Y en España, nos encontramos -por desgracia- ante un Gobierno que asume de forma exclusiva el control, algo que dista mucho de lo que va a ocurrir en el resto de Europa. La mayoría de los países han establecido o bien mecanismos de control, o bien organismos y comités de asesoramiento técnico independiente a sus Ejecutivos.

Aquí no. Sánchez es el Rey Midas. Va a controlarlo todo él solo con sus ministros, tarea hercúlea que despierta lógicos recelos. Máxime porque en un país tan descentralizado como el nuestro, y visto cómo se han negociado los Presupuestos Generales del Estado, regando de prebendas al independentismo, cabe temer lo peor en el reparto, que debe hacerse conforme a criterios equitativos y razonables y no para premiar o castigar con criterios partidistas y sectarios.

Desde luego no dice nada bueno que Sánchez quiera jugar a rey Midas con las ayudas de Bruselas. Y menos aún tras lo ocurrido hace escasamente dos semanas, cuando Moncloa tuvo que pasar de una pretendida comisión interministerial formada por los titulares de carteras económicas del Gobierno a que, finalmente, vaya a ser el Consejo de Ministros en pleno quien se siente también en la comisión que reparta los fondos comunitarios.

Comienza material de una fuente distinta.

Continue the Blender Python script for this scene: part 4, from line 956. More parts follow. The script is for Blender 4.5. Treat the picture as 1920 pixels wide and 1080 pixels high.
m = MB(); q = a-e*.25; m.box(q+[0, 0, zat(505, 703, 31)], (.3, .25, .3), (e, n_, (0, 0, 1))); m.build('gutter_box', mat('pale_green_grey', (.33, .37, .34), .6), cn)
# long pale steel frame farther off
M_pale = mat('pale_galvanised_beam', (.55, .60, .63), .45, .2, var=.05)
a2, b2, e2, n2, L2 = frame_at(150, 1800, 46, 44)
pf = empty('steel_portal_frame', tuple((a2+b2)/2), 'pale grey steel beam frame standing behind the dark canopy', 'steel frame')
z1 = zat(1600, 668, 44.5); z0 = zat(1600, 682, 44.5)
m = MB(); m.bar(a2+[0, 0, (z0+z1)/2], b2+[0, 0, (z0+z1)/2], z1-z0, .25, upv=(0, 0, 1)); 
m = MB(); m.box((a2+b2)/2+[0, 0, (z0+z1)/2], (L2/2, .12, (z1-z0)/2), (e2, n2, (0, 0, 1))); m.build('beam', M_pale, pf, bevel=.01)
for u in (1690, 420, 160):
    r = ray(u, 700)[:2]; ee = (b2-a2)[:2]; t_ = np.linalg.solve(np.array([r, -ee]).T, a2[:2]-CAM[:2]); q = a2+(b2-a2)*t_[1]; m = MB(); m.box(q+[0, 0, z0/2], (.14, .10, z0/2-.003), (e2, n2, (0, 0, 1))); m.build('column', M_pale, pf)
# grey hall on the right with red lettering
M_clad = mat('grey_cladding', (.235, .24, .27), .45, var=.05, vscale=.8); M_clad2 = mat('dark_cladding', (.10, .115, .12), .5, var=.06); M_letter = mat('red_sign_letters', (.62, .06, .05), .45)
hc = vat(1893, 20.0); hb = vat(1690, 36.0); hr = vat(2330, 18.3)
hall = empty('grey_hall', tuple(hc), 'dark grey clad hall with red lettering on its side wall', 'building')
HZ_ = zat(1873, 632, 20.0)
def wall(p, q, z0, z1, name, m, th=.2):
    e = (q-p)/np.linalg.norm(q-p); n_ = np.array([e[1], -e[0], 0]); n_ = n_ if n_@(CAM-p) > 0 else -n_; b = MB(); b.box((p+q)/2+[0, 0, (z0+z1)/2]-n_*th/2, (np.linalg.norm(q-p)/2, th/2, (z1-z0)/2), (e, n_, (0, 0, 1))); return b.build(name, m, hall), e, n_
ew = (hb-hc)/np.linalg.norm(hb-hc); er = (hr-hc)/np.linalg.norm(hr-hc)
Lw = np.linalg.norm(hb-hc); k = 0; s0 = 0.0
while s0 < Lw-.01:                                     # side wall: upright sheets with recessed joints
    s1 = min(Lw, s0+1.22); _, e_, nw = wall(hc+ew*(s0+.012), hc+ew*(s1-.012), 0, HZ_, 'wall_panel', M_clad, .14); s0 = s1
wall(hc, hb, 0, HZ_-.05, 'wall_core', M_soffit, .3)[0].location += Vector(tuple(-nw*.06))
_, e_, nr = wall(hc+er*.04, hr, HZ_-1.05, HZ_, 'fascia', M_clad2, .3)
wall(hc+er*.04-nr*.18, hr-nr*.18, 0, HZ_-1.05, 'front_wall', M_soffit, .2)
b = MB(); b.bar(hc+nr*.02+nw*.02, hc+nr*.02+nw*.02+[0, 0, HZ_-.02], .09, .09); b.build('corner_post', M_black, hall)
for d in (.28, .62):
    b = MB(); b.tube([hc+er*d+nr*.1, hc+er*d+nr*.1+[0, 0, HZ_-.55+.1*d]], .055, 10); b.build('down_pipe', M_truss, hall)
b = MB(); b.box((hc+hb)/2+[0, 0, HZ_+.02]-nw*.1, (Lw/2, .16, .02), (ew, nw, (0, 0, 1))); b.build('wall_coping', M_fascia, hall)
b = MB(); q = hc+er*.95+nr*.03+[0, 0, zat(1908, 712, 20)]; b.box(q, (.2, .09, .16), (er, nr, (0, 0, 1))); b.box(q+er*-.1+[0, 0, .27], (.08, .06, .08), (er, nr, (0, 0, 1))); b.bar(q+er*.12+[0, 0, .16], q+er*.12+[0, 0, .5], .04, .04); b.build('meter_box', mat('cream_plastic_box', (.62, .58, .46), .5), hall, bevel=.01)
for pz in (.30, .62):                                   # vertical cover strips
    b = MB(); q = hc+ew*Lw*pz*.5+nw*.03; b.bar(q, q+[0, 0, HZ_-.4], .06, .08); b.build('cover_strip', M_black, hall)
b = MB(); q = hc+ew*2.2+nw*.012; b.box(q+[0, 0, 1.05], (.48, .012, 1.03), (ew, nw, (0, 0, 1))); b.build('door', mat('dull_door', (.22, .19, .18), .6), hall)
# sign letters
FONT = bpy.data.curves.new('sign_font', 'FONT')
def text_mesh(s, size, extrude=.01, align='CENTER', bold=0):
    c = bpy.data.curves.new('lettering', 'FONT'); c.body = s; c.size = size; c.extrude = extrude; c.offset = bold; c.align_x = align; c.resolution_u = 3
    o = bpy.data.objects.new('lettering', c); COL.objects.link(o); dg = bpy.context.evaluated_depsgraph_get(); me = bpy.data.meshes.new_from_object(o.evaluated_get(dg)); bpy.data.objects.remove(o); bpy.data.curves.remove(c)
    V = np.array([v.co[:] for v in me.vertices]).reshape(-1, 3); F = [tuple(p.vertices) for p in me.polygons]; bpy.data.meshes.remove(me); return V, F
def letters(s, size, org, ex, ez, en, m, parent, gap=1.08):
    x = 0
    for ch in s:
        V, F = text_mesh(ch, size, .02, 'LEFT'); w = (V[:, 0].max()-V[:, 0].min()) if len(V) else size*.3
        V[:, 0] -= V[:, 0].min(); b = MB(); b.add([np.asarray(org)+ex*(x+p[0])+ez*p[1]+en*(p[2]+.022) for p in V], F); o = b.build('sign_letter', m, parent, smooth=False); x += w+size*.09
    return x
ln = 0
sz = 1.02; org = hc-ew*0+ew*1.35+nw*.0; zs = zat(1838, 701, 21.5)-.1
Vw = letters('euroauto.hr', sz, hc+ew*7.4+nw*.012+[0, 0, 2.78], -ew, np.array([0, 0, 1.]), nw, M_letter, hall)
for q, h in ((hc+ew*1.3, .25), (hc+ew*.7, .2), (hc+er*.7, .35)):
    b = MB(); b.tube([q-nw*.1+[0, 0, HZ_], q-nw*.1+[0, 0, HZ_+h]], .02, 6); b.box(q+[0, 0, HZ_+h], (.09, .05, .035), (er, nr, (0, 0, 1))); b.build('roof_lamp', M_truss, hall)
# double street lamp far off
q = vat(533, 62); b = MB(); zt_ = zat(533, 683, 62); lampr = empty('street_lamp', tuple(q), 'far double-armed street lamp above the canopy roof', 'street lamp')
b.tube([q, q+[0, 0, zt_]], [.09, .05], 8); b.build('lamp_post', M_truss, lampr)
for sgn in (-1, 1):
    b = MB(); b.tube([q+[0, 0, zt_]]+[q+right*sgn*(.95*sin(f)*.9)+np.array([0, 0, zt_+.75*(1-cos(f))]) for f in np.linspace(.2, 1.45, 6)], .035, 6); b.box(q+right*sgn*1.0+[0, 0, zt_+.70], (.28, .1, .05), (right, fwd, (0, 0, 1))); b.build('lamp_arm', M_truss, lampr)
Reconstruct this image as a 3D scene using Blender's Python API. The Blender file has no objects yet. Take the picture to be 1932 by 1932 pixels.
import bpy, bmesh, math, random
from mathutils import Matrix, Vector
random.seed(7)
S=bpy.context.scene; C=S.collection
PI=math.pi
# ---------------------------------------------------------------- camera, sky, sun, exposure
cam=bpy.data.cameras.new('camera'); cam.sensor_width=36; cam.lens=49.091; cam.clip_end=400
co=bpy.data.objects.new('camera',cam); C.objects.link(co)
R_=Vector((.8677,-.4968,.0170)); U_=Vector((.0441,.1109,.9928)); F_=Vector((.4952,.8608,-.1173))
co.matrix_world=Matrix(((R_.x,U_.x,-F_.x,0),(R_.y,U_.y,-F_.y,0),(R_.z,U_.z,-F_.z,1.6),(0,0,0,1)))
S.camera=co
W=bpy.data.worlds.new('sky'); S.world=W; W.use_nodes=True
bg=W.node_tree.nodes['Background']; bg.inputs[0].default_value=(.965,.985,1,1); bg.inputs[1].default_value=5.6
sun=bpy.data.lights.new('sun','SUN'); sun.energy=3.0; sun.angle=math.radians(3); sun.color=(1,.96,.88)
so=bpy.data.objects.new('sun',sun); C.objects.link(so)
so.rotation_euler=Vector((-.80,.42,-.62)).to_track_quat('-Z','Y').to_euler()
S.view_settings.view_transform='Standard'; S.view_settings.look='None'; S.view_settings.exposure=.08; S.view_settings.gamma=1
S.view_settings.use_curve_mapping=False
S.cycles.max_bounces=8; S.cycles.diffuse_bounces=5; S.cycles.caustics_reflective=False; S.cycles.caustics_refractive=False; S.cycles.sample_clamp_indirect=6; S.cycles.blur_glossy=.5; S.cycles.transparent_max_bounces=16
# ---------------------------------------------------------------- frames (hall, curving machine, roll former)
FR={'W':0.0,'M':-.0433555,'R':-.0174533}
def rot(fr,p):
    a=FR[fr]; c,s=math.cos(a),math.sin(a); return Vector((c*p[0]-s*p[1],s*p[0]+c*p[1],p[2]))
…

Y ello porque Iglesias, tras sentirse ninguneado, obligó a Sánchez a torcer la cerviz. La guerra que libró Podemos para codecidir el reparto de las tajadas lo dice todo sobre cómo entienden en Moncloa estas ayudas de Bruselas y los manejos de los dineros públicos. Que aunque Carmen Calvo crea que no son de nadie, son de todos los ciudadanos. Y nos puede salir muy caro que algunos consideren que están para pagar su juerga y no para sanear la economía, modernizarla y hacerla más competitiva, lo que pasa indefectiblemente por acometer las reformas estructurales más urgentes.

Hace semanas que el empresariado y patronales como la tecnológica reclaman una agencia para ejecutar los fondos europeos y que la ayuda no quede solo en manos del Gobierno. Instrumentos así se han creado ya en varios países de la UE. Esperemos que a Sánchez no le acabe pasando como a Midas, a quien se le volvió en contra su gran poder. Porque en ese caso quienes lo pagaríamos seríamos todos los españoles.